The aerial map(s) may be conveniently accessed online at https://arcg.is/1iDObX. (The link has been added to the blogroll on the right of this webpage.) Clicking on the slider bar’s double arrows and dragging your mouse left and right will “unroll” each map, enabling the user to flip (or roll) back and forth, showing how much of our county has changed – and how much is still the same – in the 76 years from 1939 to 2015. There is even a “zoom” feature that makes it possible to magnify the maps’ images to allow for close inspection of specific locations in the county.

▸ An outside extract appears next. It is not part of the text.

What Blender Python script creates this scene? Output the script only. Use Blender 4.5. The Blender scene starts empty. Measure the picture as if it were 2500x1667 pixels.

“This project began because I noticed Peoria County has something similar available. I had even used their imagery in a grad school project,” Baker wrote to me in a recent email.
Orbiting satellites created the 2015 county map. There were no satellites in 1939, but there were airplanes, dirigibles, and hot air balloons, making it possible to aerially photograph our county square mile by square mile. (Our satellites have much more powerful cameras than existed in 1939, though, so the 2015 images have a much higher resolution – more detail – than those from 1939.) To create an equivalent to the 2015 zoomable color satellite map, the 1939 black-and-white aerial images just needed to be assembled like a giant patchwork quilt: something that would be impossible without modern computer technology.
“The 1939 aerial imagery is freely available for all of Illinois at the Illinois Geospatial Data Clearinghouse. But, they are individual images that are not stitched together into a coordinate system,” Baker explained. She continued, “Shelly Farmer used her time in between her normal workload of projects to stitch the imagery together into one large image and matching the coordinate system of our current aerial imagery. This was done over two months using [geographic information system company] Esri’s GIS software.”
Baker then published the digitally-assembled imagery online as a public service, to be used in web mapping applications.
No grant was needed to fund the Historical Aerial Imagery Comparison website – all work was completed using free and/or already available resources, Baker said.
“Beyond general interest, the historical imagery has value to engineers and planners. In many cases, it can be used to prove the existence of structures or landmarks during that time. It can be used to monitor and analyze change over time,” she said.